### DATA EXCERPT
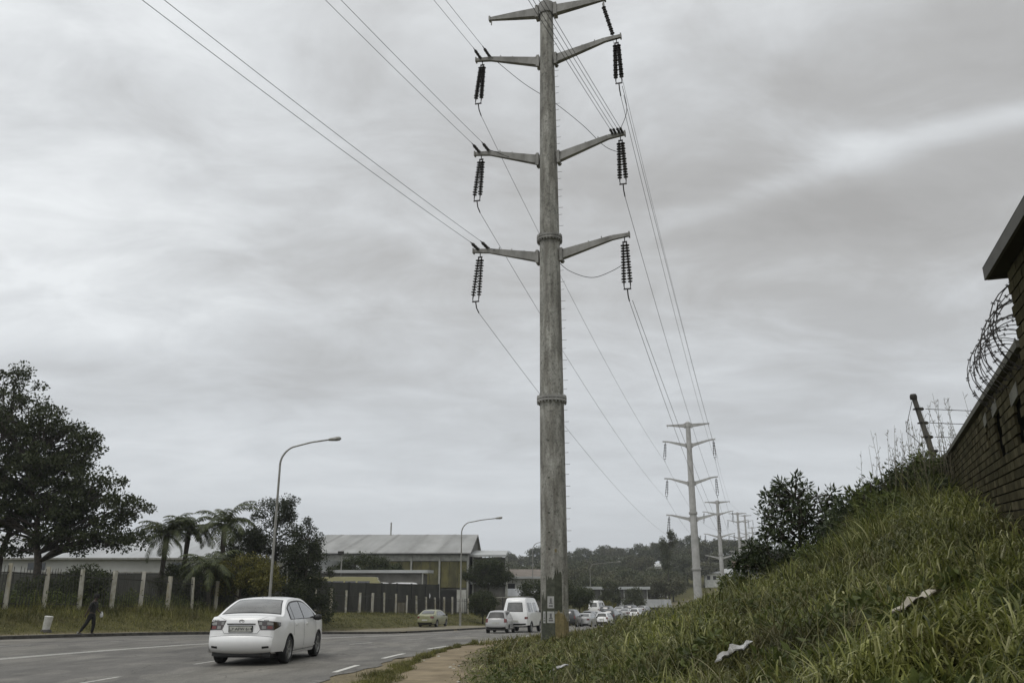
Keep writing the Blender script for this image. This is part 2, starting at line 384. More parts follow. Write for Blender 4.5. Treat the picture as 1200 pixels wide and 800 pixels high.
def make_pole(detail=True):
    root = empty('power_pole', (0,0,0))
    # shaft in three flanged sections
    cuts = [-2.2, 7.95, 14.2, 24.75]
    for i in range(3):
        mb = MB(); zs = np.linspace(cuts[i], cuts[i+1], 6)
        k = 1.0 - .012*i
        mb.lathe([(prof(z, SH)*k, z) for z in zs], NF, ph=PH)
        mb.build('shaft_section', m_shaft, root)
    for z in (7.95, 14.2):
        r = prof(z, SH); mb = MB()
        mb.lathe([(r, z-.10),(r+.09,z-.09),(r+.09,z-.015),(r+.02,z-.01),(r+.02,z+.01),(r+.09,z+.015),(r+.09,z+.09),(r,z+.10)], 20)
        for k in range(24):
            a = 2*math.pi*k/24; mb.box((math.cos(a)*(r+.06), math.sin(a)*(r+.06), z), (.035,.035,.30))
        mb.build('flange_ring', m_steel, root)
    mb = MB(); r = prof(24.75, SH); mb.lathe([(r+.05,24.25),(r+.06,24.3),(r+.06,24.75),(r*.6,24.9),(0.0,24.93)], 12); mb.build('top_cap', m_steel, root)
    for s in (-1, 1):
        mb = MB(); r = prof(24.4, SH)
        mb.beam((s*(r-.02),0,24.42), (s*1.35,0,24.49), .24, .42, .19, .28); mb.beam((s*1.35,0,24.49), (s*2.42,0,24.55), .19, .28, .11, .13)
        mb.box((s*2.45,0,24.55), (.07,.2,.2)); mb.box((s*(r+.1),0,24.42), (.14,.36,.56))
        mb.box((s*2.38,0,24.36), (.04,.04,.22))
        mb.build('crossarm', m_steel, root)
    for zr, zt, L in ARMS:
        for s in (-1, 1):
            mb = MB(); r = prof(zr, SH)
            kx = L*.80; kz = zt-.06
            mb.beam((s*(r-.03),0,zr), (s*kx,0,kz), .22, .36, .13, .17); mb.beam((s*kx,0,kz), (s*(L+.03),0,zt), .13, .17, .11, .13)
            mb.box((s*(r+.05),0,zr+.0), (.10,.34,.52)); mb.box((s*(L+.05),0,zt), (.05,.19,.2))
            for b in (-1, 1):
                for c in (-1, 1): mb.box((s*(r+.11),b*.13,zr+c*.2), (.05,.05,.05))
            for q in (.3,.55,.8): mb.box((s*(r+(kx-r)*q),0,zr+(kz-zr)*q+.15), (.03,.03,.12))
            mb.build('crossarm', m_steel, root)
            ix = s*(L-.13 if s > 0 else L-.22); zt0 = zt-.08
            bot = bottom_pt(s, zt, L)
            ins = MB(); n = 14 if detail else 8; sg = 10 if detail else 6
            ins.tube([(ix,0,zt0), (ix,0,zt0-.18)], .02, 6)
            top2 = Vector((ix,0,zt0-.20)); b = Vector(bot)
            ins.box(top2, (.18,.03,.06))
            for q in (-1, 1):
                shed_string(ins, top2+Vector((q*.06,0,0)), b+Vector((q*.12,0,.12)), n, .105, sg)
                ins.tube([b+Vector((q*.12,0,.14)), b+Vector((q*.10,0,0))], .018, 5)
            ins.box(b+Vector((0,0,.02)), (.28,.03,.05))
            ins.tube([b, b+Vector((0,.12,-.2)), b+Vector((0,.42,-.30))], .024, 6)
            ins.build('insulator_string', m_insul, root)
    if detail:
        for i in range(56):
            z = 2.6+i*.38
            if z > 23.8: break
            a = R(-12 if i % 2 else 14)
            r = prof(z, SH); p = Vector((math.cos(a)*(r-.02), math.sin(a)*(r-.02), z)); q = p+Vector((math.cos(a)*.16, math.sin(a)*.065, 0))
            if any(abs(z-zz) < .33 for zz in (7.95,14.2,13.5,17.6,22.05)): continue
            mb = MB(); mb.tube([p, q, q+Vector((0,0,.02))], .008, 5); mb.build('step_bolt', m_steel, root)
    return root
def bottom_pt(s, zt, L):
    if s < 0: return (-(L-.22)-.16, 0, zt-2.1)
    return (L-.13+.03, 0, zt-2.15)
pole1 = make_pole(True); pole1.location = PB; pole1.rotation_euler = (0,0,ROT0)
tag(pole1, 'huge weathered grey power pole with posters at its foot, nearest of the row', 'power pole', 'power poles along the road')
# paint, notices at the foot of the near pole
def facet_patch(name, k, u0, u1, z0, z1, mat, off=.004, jag=0, parent=pole1, seed=1):
    rr = random.Random(seed); nU = 7; vs = []; top = []
    for i in range(nU+1):
        u = u0+(u1-u0)*i/nU
        for e in (0, 1):
            z = (z0 - rr.uniform(0,jag)*.4) if e == 0 else z1 + rr.uniform(-jag, jag)
            r = prof(z, SH)+off; a0 = PH+2*math.pi*k/NF; a1 = PH+2*math.pi*(k+1)/NF
            vs.append((r*(math.cos(a0)*(1-u)+math.cos(a1)*u), r*(math.sin(a0)*(1-u)+math.sin(a1)*u), z))
    mb = MB(); mb.add(vs, [(2*i, 2*i+2, 2*i+3, 2*i+1) for i in range(nU)]); return mb.build(name, mat, parent)
kf = None
for k in range(NF):     # facet just left of the seam that faces the road
    a = (PH+2*math.pi*(k+1)/NF + ROT0) % (2*math.pi)
    if abs(a-R(268.5)) < math.pi/NF: kf = k; break
if kf is None: kf = 7
m_pdark = P('dark_green_paint', (.075,.08,.055), .8, 0, (.035,.038,.026), 7, 6, .2)
m_pyel = P('ochre_paint', (.26,.21,.10), .85, 0, (.15,.125,.06), 7, 6, .2)
m_paper = P('poster_paper', (.42,.42,.40), .8, 0, (.32,.32,.31), 9, 5)
m_ink = P('poster_ink', (.16,.16,.155), .8, 0, (.10,.10,.10), 20, 3)
facet_patch('paint_patch', kf-1, .15, 1, -.3, 1.25, m_pdark, .003, .2, seed=1)
facet_patch('paint_patch', kf, 0, 1, -.3, 1.8, m_pdark, .003, .12, seed=2)
facet_patch('paint_patch', kf+1, 0, .85, .75, 2.0, m_pdark, .003, .15, seed=3)
facet_patch('paint_patch', kf+1, 0, 1, -.3, .72, m_pyel, .003, .1, seed=4)
facet_patch('paint_patch', kf+2, 0, .9, -.3, .5, m_pyel, .003, .15, seed=5)
facet_patch('paint_patch', kf+1, .05, .3, 2.62, 2.72, m_pyel, .003, .02, seed=6)
for (k, u0, u1, z0, z1) in ((kf,.1,.92,.36,.72), (kf,.15,.9,.82,1.2), (kf-1,.45,.85,.35,.72)):
    po = facet_patch('poster', k, u0, u1, z0, z1, m_paper, .007)
    w = u1-u0
    facet_patch('poster_print', k, u0+w*.2, u1-w*.2, z0+.05, z0+.10, m_ink, .010, parent=po)
    facet_patch('poster_print', k, u0+w*.36, u1-w*.36, z1-.2, z1-.06, m_ink, .010, parent=po)
    facet_patch('poster_print', k, u0+w*.25, u1-w*.25, z1-.24, z1-.2, m_ink, .010, parent=po)
for z in (2.7,3.25,5.1,6.4,3.9): facet_patch('rust_mark', kf, .3, .55, z, z+.05, m_pdark, .003, .01, seed=int(z*9))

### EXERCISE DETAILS
Make an exact copy of the whole listing, but don't bring over any pictures.

### ANSWER TO THE EXERCISE
Keep writing the Blender script for this image. This is part 2, starting at line 384. More parts follow. Write for Blender 4.5. Treat the picture as 1200 pixels wide and 800 pixels high.
def make_pole(detail=True):
    root = empty('power_pole', (0,0,0))
    # shaft in three flanged sections
    cuts = [-2.2, 7.95, 14.2, 24.75]
    for i in range(3):
        mb = MB(); zs = np.linspace(cuts[i], cuts[i+1], 6)
        k = 1.0 - .012*i
        mb.lathe([(prof(z, SH)*k, z) for z in zs], NF, ph=PH)
        mb.build('shaft_section', m_shaft, root)
    for z in (7.95, 14.2):
        r = prof(z, SH); mb = MB()
        mb.lathe([(r, z-.10),(r+.09,z-.09),(r+.09,z-.015),(r+.02,z-.01),(r+.02,z+.01),(r+.09,z+.015),(r+.09,z+.09),(r,z+.10)], 20)
        for k in range(24):
            a = 2*math.pi*k/24; mb.box((math.cos(a)*(r+.06), math.sin(a)*(r+.06), z), (.035,.035,.30))
        mb.build('flange_ring', m_steel, root)
    mb = MB(); r = prof(24.75, SH); mb.lathe([(r+.05,24.25),(r+.06,24.3),(r+.06,24.75),(r*.6,24.9),(0.0,24.93)], 12); mb.build('top_cap', m_steel, root)
    for s in (-1, 1):
        mb = MB(); r = prof(24.4, SH)
        mb.beam((s*(r-.02),0,24.42), (s*1.35,0,24.49), .24, .42, .19, .28); mb.beam((s*1.35,0,24.49), (s*2.42,0,24.55), .19, .28, .11, .13)
        mb.box((s*2.45,0,24.55), (.07,.2,.2)); mb.box((s*(r+.1),0,24.42), (.14,.36,.56))
        mb.box((s*2.38,0,24.36), (.04,.04,.22))
        mb.build('crossarm', m_steel, root)
    for zr, zt, L in ARMS:
        for s in (-1, 1):
            mb = MB(); r = prof(zr, SH)
            kx = L*.80; kz = zt-.06
            mb.beam((s*(r-.03),0,zr), (s*kx,0,kz), .22, .36, .13, .17); mb.beam((s*kx,0,kz), (s*(L+.03),0,zt), .13, .17, .11, .13)
            mb.box((s*(r+.05),0,zr+.0), (.10,.34,.52)); mb.box((s*(L+.05),0,zt), (.05,.19,.2))
            for b in (-1, 1):
                for c in (-1, 1): mb.box((s*(r+.11),b*.13,zr+c*.2), (.05,.05,.05))
            for q in (.3,.55,.8): mb.box((s*(r+(kx-r)*q),0,zr+(kz-zr)*q+.15), (.03,.03,.12))
            mb.build('crossarm', m_steel, root)
            ix = s*(L-.13 if s > 0 else L-.22); zt0 = zt-.08
            bot = bottom_pt(s, zt, L)
            ins = MB(); n = 14 if detail else 8; sg = 10 if detail else 6
            ins.tube([(ix,0,zt0), (ix,0,zt0-.18)], .02, 6)
            top2 = Vector((ix,0,zt0-.20)); b = Vector(bot)
            ins.box(top2, (.18,.03,.06))
            for q in (-1, 1):
                shed_string(ins, top2+Vector((q*.06,0,0)), b+Vector((q*.12,0,.12)), n, .105, sg)
                ins.tube([b+Vector((q*.12,0,.14)), b+Vector((q*.10,0,0))], .018, 5)
            ins.box(b+Vector((0,0,.02)), (.28,.03,.05))
            ins.tube([b, b+Vector((0,.12,-.2)), b+Vector((0,.42,-.30))], .024, 6)
            ins.build('insulator_string', m_insul, root)
    if detail:
        for i in range(56):
            z = 2.6+i*.38
            if z > 23.8: break
            a = R(-12 if i % 2 else 14)
            r = prof(z, SH); p = Vector((math.cos(a)*(r-.02), math.sin(a)*(r-.02), z)); q = p+Vector((math.cos(a)*.16, math.sin(a)*.065, 0))
            if any(abs(z-zz) < .33 for zz in (7.95,14.2,13.5,17.6,22.05)): continue
            mb = MB(); mb.tube([p, q, q+Vector((0,0,.02))], .008, 5); mb.build('step_bolt', m_steel, root)
    return root
def bottom_pt(s, zt, L):
    if s < 0: return (-(L-.22)-.16, 0, zt-2.1)
    return (L-.13+.03, 0, zt-2.15)
pole1 = make_pole(True); pole1.location = PB; pole1.rotation_euler = (0,0,ROT0)
tag(pole1, 'huge weathered grey power pole with posters at its foot, nearest of the row', 'power pole', 'power poles along the road')
# paint, notices at the foot of the near pole
def facet_patch(name, k, u0, u1, z0, z1, mat, off=.004, jag=0, parent=pole1, seed=1):
    rr = random.Random(seed); nU = 7; vs = []; top = []
    for i in range(nU+1):
        u = u0+(u1-u0)*i/nU
        for e in (0, 1):
            z = (z0 - rr.uniform(0,jag)*.4) if e == 0 else z1 + rr.uniform(-jag, jag)
            r = prof(z, SH)+off; a0 = PH+2*math.pi*k/NF; a1 = PH+2*math.pi*(k+1)/NF
            vs.append((r*(math.cos(a0)*(1-u)+math.cos(a1)*u), r*(math.sin(a0)*(1-u)+math.sin(a1)*u), z))
    mb = MB(); mb.add(vs, [(2*i, 2*i+2, 2*i+3, 2*i+1) for i in range(nU)]); return mb.build(name, mat, parent)
kf = None
for k in range(NF):     # facet just left of the seam that faces the road
    a = (PH+2*math.pi*(k+1)/NF + ROT0) % (2*math.pi)
    if abs(a-R(268.5)) < math.pi/NF: kf = k; break
if kf is None: kf = 7
m_pdark = P('dark_green_paint', (.075,.08,.055), .8, 0, (.035,.038,.026), 7, 6, .2)
m_pyel = P('ochre_paint', (.26,.21,.10), .85, 0, (.15,.125,.06), 7, 6, .2)
m_paper = P('poster_paper', (.42,.42,.40), .8, 0, (.32,.32,.31), 9, 5)
m_ink = P('poster_ink', (.16,.16,.155), .8, 0, (.10,.10,.10), 20, 3)
facet_patch('paint_patch', kf-1, .15, 1, -.3, 1.25, m_pdark, .003, .2, seed=1)
facet_patch('paint_patch', kf, 0, 1, -.3, 1.8, m_pdark, .003, .12, seed=2)
facet_patch('paint_patch', kf+1, 0, .85, .75, 2.0, m_pdark, .003, .15, seed=3)
facet_patch('paint_patch', kf+1, 0, 1, -.3, .72, m_pyel, .003, .1, seed=4)
facet_patch('paint_patch', kf+2, 0, .9, -.3, .5, m_pyel, .003, .15, seed=5)
facet_patch('paint_patch', kf+1, .05, .3, 2.62, 2.72, m_pyel, .003, .02, seed=6)
for (k, u0, u1, z0, z1) in ((kf,.1,.92,.36,.72), (kf,.15,.9,.82,1.2), (kf-1,.45,.85,.35,.72)):
    po = facet_patch('poster', k, u0, u1, z0, z1, m_paper, .007)
    w = u1-u0
    facet_patch('poster_print', k, u0+w*.2, u1-w*.2, z0+.05, z0+.10, m_ink, .010, parent=po)
    facet_patch('poster_print', k, u0+w*.36, u1-w*.36, z1-.2, z1-.06, m_ink, .010, parent=po)
    facet_patch('poster_print', k, u0+w*.25, u1-w*.25, z1-.24, z1-.2, m_ink, .010, parent=po)
for z in (2.7,3.25,5.1,6.4,3.9): facet_patch('rust_mark', kf, .3, .55, z, z+.05, m_pdark, .003, .01, seed=int(z*9))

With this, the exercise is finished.